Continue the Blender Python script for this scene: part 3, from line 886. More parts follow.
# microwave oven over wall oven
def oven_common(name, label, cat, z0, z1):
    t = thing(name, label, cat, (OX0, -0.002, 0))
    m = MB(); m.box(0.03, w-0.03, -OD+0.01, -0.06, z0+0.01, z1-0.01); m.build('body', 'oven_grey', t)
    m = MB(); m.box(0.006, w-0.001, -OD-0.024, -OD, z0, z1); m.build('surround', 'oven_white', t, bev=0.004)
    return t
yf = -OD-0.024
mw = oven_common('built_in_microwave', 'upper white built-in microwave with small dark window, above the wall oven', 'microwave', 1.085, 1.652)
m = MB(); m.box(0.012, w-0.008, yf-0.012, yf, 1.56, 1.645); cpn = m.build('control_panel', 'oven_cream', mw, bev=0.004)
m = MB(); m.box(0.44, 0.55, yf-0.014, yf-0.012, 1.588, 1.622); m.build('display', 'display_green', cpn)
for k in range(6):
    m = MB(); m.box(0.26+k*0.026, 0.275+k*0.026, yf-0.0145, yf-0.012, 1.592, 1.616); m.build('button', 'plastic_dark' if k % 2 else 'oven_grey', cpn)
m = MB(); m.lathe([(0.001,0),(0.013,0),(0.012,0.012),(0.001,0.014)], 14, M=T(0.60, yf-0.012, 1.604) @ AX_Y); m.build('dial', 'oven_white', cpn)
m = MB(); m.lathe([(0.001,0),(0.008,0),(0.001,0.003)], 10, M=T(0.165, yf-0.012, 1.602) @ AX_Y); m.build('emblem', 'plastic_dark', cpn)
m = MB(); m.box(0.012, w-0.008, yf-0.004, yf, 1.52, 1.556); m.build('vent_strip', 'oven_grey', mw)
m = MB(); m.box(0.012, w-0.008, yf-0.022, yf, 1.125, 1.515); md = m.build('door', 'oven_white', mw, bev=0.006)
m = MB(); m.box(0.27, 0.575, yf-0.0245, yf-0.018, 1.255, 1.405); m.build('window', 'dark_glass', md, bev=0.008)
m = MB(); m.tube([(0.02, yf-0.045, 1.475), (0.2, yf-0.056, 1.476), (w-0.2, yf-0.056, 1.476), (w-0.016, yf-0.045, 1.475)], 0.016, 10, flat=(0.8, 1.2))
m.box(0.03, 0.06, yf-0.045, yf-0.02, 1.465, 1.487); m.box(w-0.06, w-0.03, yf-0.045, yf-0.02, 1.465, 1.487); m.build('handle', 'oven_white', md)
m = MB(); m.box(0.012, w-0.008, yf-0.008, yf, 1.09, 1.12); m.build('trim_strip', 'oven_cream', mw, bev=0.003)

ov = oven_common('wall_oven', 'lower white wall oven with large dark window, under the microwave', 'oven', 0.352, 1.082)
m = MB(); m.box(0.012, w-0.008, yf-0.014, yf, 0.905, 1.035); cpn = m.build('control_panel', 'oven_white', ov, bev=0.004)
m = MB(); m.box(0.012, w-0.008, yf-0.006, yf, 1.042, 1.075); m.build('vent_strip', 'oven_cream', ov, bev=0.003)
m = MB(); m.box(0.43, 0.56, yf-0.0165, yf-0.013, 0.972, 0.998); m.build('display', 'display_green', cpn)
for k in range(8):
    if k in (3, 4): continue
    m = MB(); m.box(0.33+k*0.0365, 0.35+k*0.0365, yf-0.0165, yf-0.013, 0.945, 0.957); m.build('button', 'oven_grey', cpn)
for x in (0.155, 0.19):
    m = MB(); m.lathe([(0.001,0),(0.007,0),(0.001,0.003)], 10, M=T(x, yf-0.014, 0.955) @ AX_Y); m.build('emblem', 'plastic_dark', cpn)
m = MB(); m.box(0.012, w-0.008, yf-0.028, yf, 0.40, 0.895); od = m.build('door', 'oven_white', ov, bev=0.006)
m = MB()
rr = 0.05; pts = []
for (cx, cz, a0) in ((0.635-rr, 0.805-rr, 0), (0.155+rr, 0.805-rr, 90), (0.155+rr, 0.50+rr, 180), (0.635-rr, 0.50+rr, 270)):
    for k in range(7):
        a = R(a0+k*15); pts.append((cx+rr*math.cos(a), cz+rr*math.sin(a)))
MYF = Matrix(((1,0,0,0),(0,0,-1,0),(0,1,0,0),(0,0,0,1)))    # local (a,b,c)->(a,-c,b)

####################

**EXERCISE INSTRUCTIONS**
Restate the whole listing exactly, leaving out nothing.

**SOLUTION**
Continue the Blender Python script for this scene: part 3, from line 886. More parts follow.
# microwave oven over wall oven
def oven_common(name, label, cat, z0, z1):
    t = thing(name, label, cat, (OX0, -0.002, 0))
    m = MB(); m.box(0.03, w-0.03, -OD+0.01, -0.06, z0+0.01, z1-0.01); m.build('body', 'oven_grey', t)
    m = MB(); m.box(0.006, w-0.001, -OD-0.024, -OD, z0, z1); m.build('surround', 'oven_white', t, bev=0.004)
    return t
yf = -OD-0.024
mw = oven_common('built_in_microwave', 'upper white built-in microwave with small dark window, above the wall oven', 'microwave', 1.085, 1.652)
m = MB(); m.box(0.012, w-0.008, yf-0.012, yf, 1.56, 1.645); cpn = m.build('control_panel', 'oven_cream', mw, bev=0.004)
m = MB(); m.box(0.44, 0.55, yf-0.014, yf-0.012, 1.588, 1.622); m.build('display', 'display_green', cpn)
for k in range(6):
    m = MB(); m.box(0.26+k*0.026, 0.275+k*0.026, yf-0.0145, yf-0.012, 1.592, 1.616); m.build('button', 'plastic_dark' if k % 2 else 'oven_grey', cpn)
m = MB(); m.lathe([(0.001,0),(0.013,0),(0.012,0.012),(0.001,0.014)], 14, M=T(0.60, yf-0.012, 1.604) @ AX_Y); m.build('dial', 'oven_white', cpn)
m = MB(); m.lathe([(0.001,0),(0.008,0),(0.001,0.003)], 10, M=T(0.165, yf-0.012, 1.602) @ AX_Y); m.build('emblem', 'plastic_dark', cpn)
m = MB(); m.box(0.012, w-0.008, yf-0.004, yf, 1.52, 1.556); m.build('vent_strip', 'oven_grey', mw)
m = MB(); m.box(0.012, w-0.008, yf-0.022, yf, 1.125, 1.515); md = m.build('door', 'oven_white', mw, bev=0.006)
m = MB(); m.box(0.27, 0.575, yf-0.0245, yf-0.018, 1.255, 1.405); m.build('window', 'dark_glass', md, bev=0.008)
m = MB(); m.tube([(0.02, yf-0.045, 1.475), (0.2, yf-0.056, 1.476), (w-0.2, yf-0.056, 1.476), (w-0.016, yf-0.045, 1.475)], 0.016, 10, flat=(0.8, 1.2))
m.box(0.03, 0.06, yf-0.045, yf-0.02, 1.465, 1.487); m.box(w-0.06, w-0.03, yf-0.045, yf-0.02, 1.465, 1.487); m.build('handle', 'oven_white', md)
m = MB(); m.box(0.012, w-0.008, yf-0.008, yf, 1.09, 1.12); m.build('trim_strip', 'oven_cream', mw, bev=0.003)

ov = oven_common('wall_oven', 'lower white wall oven with large dark window, under the microwave', 'oven', 0.352, 1.082)
m = MB(); m.box(0.012, w-0.008, yf-0.014, yf, 0.905, 1.035); cpn = m.build('control_panel', 'oven_white', ov, bev=0.004)
m = MB(); m.box(0.012, w-0.008, yf-0.006, yf, 1.042, 1.075); m.build('vent_strip', 'oven_cream', ov, bev=0.003)
m = MB(); m.box(0.43, 0.56, yf-0.0165, yf-0.013, 0.972, 0.998); m.build('display', 'display_green', cpn)
for k in range(8):
    if k in (3, 4): continue
    m = MB(); m.box(0.33+k*0.0365, 0.35+k*0.0365, yf-0.0165, yf-0.013, 0.945, 0.957); m.build('button', 'oven_grey', cpn)
for x in (0.155, 0.19):
    m = MB(); m.lathe([(0.001,0),(0.007,0),(0.001,0.003)], 10, M=T(x, yf-0.014, 0.955) @ AX_Y); m.build('emblem', 'plastic_dark', cpn)
m = MB(); m.box(0.012, w-0.008, yf-0.028, yf, 0.40, 0.895); od = m.build('door', 'oven_white', ov, bev=0.006)
m = MB()
rr = 0.05; pts = []
for (cx, cz, a0) in ((0.635-rr, 0.805-rr, 0), (0.155+rr, 0.805-rr, 90), (0.155+rr, 0.50+rr, 180), (0.635-rr, 0.50+rr, 270)):
    for k in range(7):
        a = R(a0+k*15); pts.append((cx+rr*math.cos(a), cz+rr*math.sin(a)))
MYF = Matrix(((1,0,0,0),(0,0,-1,0),(0,1,0,0),(0,0,0,1)))    # local (a,b,c)->(a,-c,b)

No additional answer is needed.